##### DATA PROVIDED #####
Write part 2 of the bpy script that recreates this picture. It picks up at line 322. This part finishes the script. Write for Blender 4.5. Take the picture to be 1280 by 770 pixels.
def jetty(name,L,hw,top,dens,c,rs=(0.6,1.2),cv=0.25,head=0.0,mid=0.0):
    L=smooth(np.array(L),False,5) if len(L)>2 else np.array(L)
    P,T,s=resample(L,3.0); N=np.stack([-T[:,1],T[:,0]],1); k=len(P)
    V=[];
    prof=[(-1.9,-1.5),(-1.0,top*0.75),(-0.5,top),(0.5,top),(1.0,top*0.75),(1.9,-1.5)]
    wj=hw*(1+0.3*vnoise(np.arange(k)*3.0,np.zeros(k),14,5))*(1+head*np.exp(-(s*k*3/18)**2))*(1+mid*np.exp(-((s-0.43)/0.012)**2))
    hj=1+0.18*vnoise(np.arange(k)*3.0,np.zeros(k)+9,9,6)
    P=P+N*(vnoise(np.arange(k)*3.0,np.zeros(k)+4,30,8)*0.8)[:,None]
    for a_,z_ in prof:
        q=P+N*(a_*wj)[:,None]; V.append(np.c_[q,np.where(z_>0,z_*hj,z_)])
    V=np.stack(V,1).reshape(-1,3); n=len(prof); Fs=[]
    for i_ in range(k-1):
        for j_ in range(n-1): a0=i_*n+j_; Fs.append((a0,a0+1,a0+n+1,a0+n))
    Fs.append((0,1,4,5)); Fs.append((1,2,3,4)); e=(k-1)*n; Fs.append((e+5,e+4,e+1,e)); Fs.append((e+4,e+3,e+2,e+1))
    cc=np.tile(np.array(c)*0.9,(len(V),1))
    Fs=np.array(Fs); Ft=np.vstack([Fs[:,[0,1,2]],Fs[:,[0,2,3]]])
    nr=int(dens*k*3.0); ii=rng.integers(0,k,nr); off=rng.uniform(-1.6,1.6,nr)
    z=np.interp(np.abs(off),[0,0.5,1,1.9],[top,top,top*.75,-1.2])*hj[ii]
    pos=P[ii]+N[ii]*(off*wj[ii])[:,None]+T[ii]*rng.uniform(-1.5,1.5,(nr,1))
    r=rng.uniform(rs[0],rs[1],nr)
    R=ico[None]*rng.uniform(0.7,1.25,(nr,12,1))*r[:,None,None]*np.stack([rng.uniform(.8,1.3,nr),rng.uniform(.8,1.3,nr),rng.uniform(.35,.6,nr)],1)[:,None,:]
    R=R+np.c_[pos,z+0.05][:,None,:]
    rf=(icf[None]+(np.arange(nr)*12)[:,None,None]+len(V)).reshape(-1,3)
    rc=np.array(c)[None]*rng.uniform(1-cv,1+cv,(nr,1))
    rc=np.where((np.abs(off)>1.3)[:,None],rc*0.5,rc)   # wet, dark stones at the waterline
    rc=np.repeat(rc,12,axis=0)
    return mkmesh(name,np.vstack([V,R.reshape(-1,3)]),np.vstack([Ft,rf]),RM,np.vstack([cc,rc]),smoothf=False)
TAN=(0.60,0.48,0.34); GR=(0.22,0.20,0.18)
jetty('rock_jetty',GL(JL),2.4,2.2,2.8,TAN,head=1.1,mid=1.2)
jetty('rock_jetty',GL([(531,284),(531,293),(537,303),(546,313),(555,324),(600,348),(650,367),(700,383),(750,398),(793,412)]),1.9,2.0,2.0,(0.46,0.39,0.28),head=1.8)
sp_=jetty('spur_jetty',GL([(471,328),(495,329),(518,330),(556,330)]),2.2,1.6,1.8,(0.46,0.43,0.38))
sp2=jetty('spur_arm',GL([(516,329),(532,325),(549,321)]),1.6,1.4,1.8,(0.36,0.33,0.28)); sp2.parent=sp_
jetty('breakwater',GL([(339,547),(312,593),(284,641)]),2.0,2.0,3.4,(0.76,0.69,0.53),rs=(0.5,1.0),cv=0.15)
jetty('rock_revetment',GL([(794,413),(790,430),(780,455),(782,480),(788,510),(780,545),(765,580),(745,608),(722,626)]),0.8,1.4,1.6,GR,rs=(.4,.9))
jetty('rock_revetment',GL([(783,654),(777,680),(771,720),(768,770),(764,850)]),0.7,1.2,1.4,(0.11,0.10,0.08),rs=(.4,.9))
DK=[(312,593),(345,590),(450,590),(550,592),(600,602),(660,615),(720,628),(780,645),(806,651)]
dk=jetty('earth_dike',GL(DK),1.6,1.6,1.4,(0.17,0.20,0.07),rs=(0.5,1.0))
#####
[PROBLEM DETAILS] Restate the whole listing exactly.

[REPLY TO THE TASK]
Write part 2 of the bpy script that recreates this picture. It picks up at line 322. This part finishes the script. Write for Blender 4.5. Take the picture to be 1280 by 770 pixels.
def jetty(name,L,hw,top,dens,c,rs=(0.6,1.2),cv=0.25,head=0.0,mid=0.0):
    L=smooth(np.array(L),False,5) if len(L)>2 else np.array(L)
    P,T,s=resample(L,3.0); N=np.stack([-T[:,1],T[:,0]],1); k=len(P)
    V=[];
    prof=[(-1.9,-1.5),(-1.0,top*0.75),(-0.5,top),(0.5,top),(1.0,top*0.75),(1.9,-1.5)]
    wj=hw*(1+0.3*vnoise(np.arange(k)*3.0,np.zeros(k),14,5))*(1+head*np.exp(-(s*k*3/18)**2))*(1+mid*np.exp(-((s-0.43)/0.012)**2))
    hj=1+0.18*vnoise(np.arange(k)*3.0,np.zeros(k)+9,9,6)
    P=P+N*(vnoise(np.arange(k)*3.0,np.zeros(k)+4,30,8)*0.8)[:,None]
    for a_,z_ in prof:
        q=P+N*(a_*wj)[:,None]; V.append(np.c_[q,np.where(z_>0,z_*hj,z_)])
    V=np.stack(V,1).reshape(-1,3); n=len(prof); Fs=[]
    for i_ in range(k-1):
        for j_ in range(n-1): a0=i_*n+j_; Fs.append((a0,a0+1,a0+n+1,a0+n))
    Fs.append((0,1,4,5)); Fs.append((1,2,3,4)); e=(k-1)*n; Fs.append((e+5,e+4,e+1,e)); Fs.append((e+4,e+3,e+2,e+1))
    cc=np.tile(np.array(c)*0.9,(len(V),1))
    Fs=np.array(Fs); Ft=np.vstack([Fs[:,[0,1,2]],Fs[:,[0,2,3]]])
    nr=int(dens*k*3.0); ii=rng.integers(0,k,nr); off=rng.uniform(-1.6,1.6,nr)
    z=np.interp(np.abs(off),[0,0.5,1,1.9],[top,top,top*.75,-1.2])*hj[ii]
    pos=P[ii]+N[ii]*(off*wj[ii])[:,None]+T[ii]*rng.uniform(-1.5,1.5,(nr,1))
    r=rng.uniform(rs[0],rs[1],nr)
    R=ico[None]*rng.uniform(0.7,1.25,(nr,12,1))*r[:,None,None]*np.stack([rng.uniform(.8,1.3,nr),rng.uniform(.8,1.3,nr),rng.uniform(.35,.6,nr)],1)[:,None,:]
    R=R+np.c_[pos,z+0.05][:,None,:]
    rf=(icf[None]+(np.arange(nr)*12)[:,None,None]+len(V)).reshape(-1,3)
    rc=np.array(c)[None]*rng.uniform(1-cv,1+cv,(nr,1))
    rc=np.where((np.abs(off)>1.3)[:,None],rc*0.5,rc)   # wet, dark stones at the waterline
    rc=np.repeat(rc,12,axis=0)
    return mkmesh(name,np.vstack([V,R.reshape(-1,3)]),np.vstack([Ft,rf]),RM,np.vstack([cc,rc]),smoothf=False)
TAN=(0.60,0.48,0.34); GR=(0.22,0.20,0.18)
jetty('rock_jetty',GL(JL),2.4,2.2,2.8,TAN,head=1.1,mid=1.2)
jetty('rock_jetty',GL([(531,284),(531,293),(537,303),(546,313),(555,324),(600,348),(650,367),(700,383),(750,398),(793,412)]),1.9,2.0,2.0,(0.46,0.39,0.28),head=1.8)
sp_=jetty('spur_jetty',GL([(471,328),(495,329),(518,330),(556,330)]),2.2,1.6,1.8,(0.46,0.43,0.38))
sp2=jetty('spur_arm',GL([(516,329),(532,325),(549,321)]),1.6,1.4,1.8,(0.36,0.33,0.28)); sp2.parent=sp_
jetty('breakwater',GL([(339,547),(312,593),(284,641)]),2.0,2.0,3.4,(0.76,0.69,0.53),rs=(0.5,1.0),cv=0.15)
jetty('rock_revetment',GL([(794,413),(790,430),(780,455),(782,480),(788,510),(780,545),(765,580),(745,608),(722,626)]),0.8,1.4,1.6,GR,rs=(.4,.9))
jetty('rock_revetment',GL([(783,654),(777,680),(771,720),(768,770),(764,850)]),0.7,1.2,1.4,(0.11,0.10,0.08),rs=(.4,.9))
DK=[(312,593),(345,590),(450,590),(550,592),(600,602),(660,615),(720,628),(780,645),(806,651)]
dk=jetty('earth_dike',GL(DK),1.6,1.6,1.4,(0.17,0.20,0.07),rs=(0.5,1.0))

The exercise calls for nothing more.